Всё те же двести или сто
стишков, как нам оставил Тютчев,
неважно, все равно про что,
не обязательно чтоб лучших;
свод околичных формул, чей
знал Ходасевич нервный трепет,
невзрачней детских куличей,
какие вдоль песочниц лепят;
колонн руины на плато,
где шли перед царем спектакли,
которых текст писал Никто,
рыдая, – Анненский, не так ли?..
Подбор свидетельств о писце,
не бронзы, а графита хрупче,
крошащегося на конце
карандаша над спорной купчей, –
короче, двести– или сто –
страничное в чужом конверте
тебе, не то твое письмо
о климате, любви и смерти.
На каждом, мельчайшем участке реальности лежит след его былого наблюдения великими поэтами. Причем велик тот, кто не задумывается о сентенциях и истинах, а просто смотрит, видит и говорит, обязательно наедине с самим собою, помимо желания прожечь насквозь «сердца людей».
Исторгни тост не тост
Из говорения:
– За безответственность
Стихотворения!
За звук, не в очередь
На штамп ко вкладышу,
Не чтобы речь тереть,
Упавший на душу…
Есть в теннисе специальное понятие – «невынужденная ошибка»: сбой в игре, никак не спровоцированный ни соперником, ни внезапным порывом ветра. Анатолий Найман то и дело демонстрирует в стихах невынужденную безошибочность. Точность и стройность наблюдения часто ничем извне не обусловлена, не подкреплена предшествующей рождению текста эмоцией. Именно поэтому по рифмованным строкам Наймана не получается скользить, улавливая лишь общий тон и гул, – здесь сохранено сравнительно редкое для нынешней лирики свойство: соразмерность каждого стихотворения отдельной эмоции-мысли, нераздельному единству впечатления и суждения. Суждение, например, такое: чистота и просветленность любимого детского лица может быть только наблюдена, но не способна обрести взрослое название, поскольку не подлежит учету и контролю отвлеченных понятий. Я вот про что:
Отражается то или сё
на лице, как в зерцале, – но чистым,
как цветок, остается лицо,
обращенное к выцветшим лицам,
непричастное к этим и к тем,
всем сродни, ни на чье не похоже,
словно то, что есть солнце и тень,
все равно роговице и коже.
Все лицо – это лоб, крутизну
перенявший у бездны небесной;
но и щеки, на ощупь волну
с водяной поделившие бездной;
но и губы, когда их слова
покидают, как звук, как улыбка,
как улитка домок, как пчела
сад, в который закрыта калитка.
Наконец, это глаз: как он щедр
тем, что сходства ему недодали, –
безмятежность чурается черт,
чистоте не присущи детали.
Не гляди же, как мы, – удержись
в полузнанье твоем бесподобном –
смыслом жизни стирается жизнь,
как любовь объясненьем любовным.
Поздняя зоркость взгляда определяет в поэтике Наймана очень многое, отказ от демонстративных порывов перекомпоновать раз навсегда позволяет сосредоточить внимание на углубленной внутренней работе со смыслами.

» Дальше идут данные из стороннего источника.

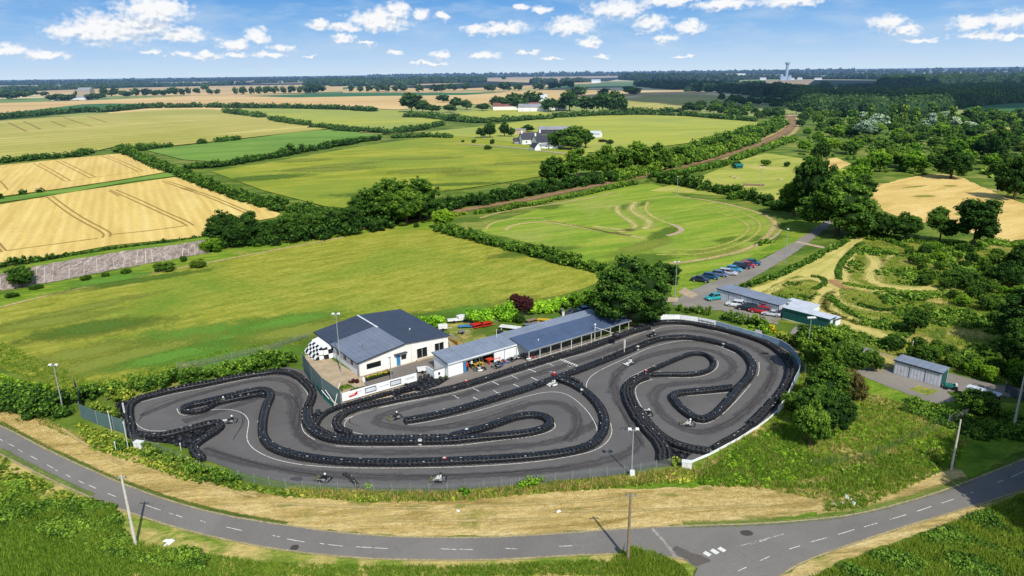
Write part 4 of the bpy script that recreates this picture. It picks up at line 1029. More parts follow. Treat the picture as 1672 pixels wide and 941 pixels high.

Чем меньше остается знать,
тем глубже в узнаванье ярость
вонзает шпоры – тем загнать
необходимей насмерть старость.
«Загнать насмерть старость» – ключевая формулировка, отчасти имеющая характер оксюморона: то ли избавиться от старости, преодолеть ее, то ли без остатка и с полным напряжением и самоотдачей израсходовать остаток жизненных сил. Борения наймановского героя, как водится, протекают без свидетелей, наедине. Усилия прилагаются в отсутствие прямого оппонента, они, как уже говорилось, невынужденны и безошибочны. Если невозможно иное, необходимо не просто принять предписанное, но стать его вдумчивым свидетелем и соавтором, даже если впереди не брезжит свет и надежда.